Paul Cheoketen Wagner, a Saanich tribal member and longtime environmental activist, pointed to the series of events this summer that seem to mark a dramatic escalation in the effects of climate change: hundreds of record-breaking wildfires in British Columbia and Greenland; hurricanes in Texas and Puerto Rico and across the Carribbean. Any investor in fossil fuel projects at this stage, “their action is backwards,” he said. “Their action is backwards, it is wrong, it is ill. Their hearts have been robbed by their greed. … I used to say that we’re doing this for the grandchildren. But I won’t even say that anymore. I say, ‘We are just doing this for the children, today.’ It is that bad. It is that bad.”

In the early afternoon, Connon promised the three downtown bank branches featuring big demonstrations “will remain shut down until we are removed.” In the end, 7 protesters were arrested, KIRO reports.

Connon also told the Westlake crowd Monday that following Seattle’s decision to move its money from Wells Fargo, many other cities have followed suit, or at least are considering it, including San Francisco, Missoula, Mont., Davis, Calif., and Washington, D.C. A handful of banks have made similar anti-fossil-fuel pledges; ING Bank, for instance, the largest bank in Holland, recently announced it will not finance any projects out of the Canadian tar sands, and BNP Paribas, the second-largest bank in Europe, said it would no longer finance shale and oil projects.

“It is not a coincidence that these banks are doing this in the face of unprecedented pressure from customers and the public,” Connon said. “That’s what actions like this are about.”

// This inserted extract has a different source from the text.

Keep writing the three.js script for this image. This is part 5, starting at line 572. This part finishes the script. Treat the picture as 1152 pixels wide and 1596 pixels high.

Roxanne White, who was born and raised on the Yakima reservation, speaking in front of Bank of America, decried the destruction of landscapes and the contamination of water and air; “that affects not just us”—indigenous peoples—“but all of you,” she said. “I think of my grandson, Mateo. I think of his future. … What are we leaving for them? … I look around this crowd and I think, man, these streets should be full. These streets should be full.”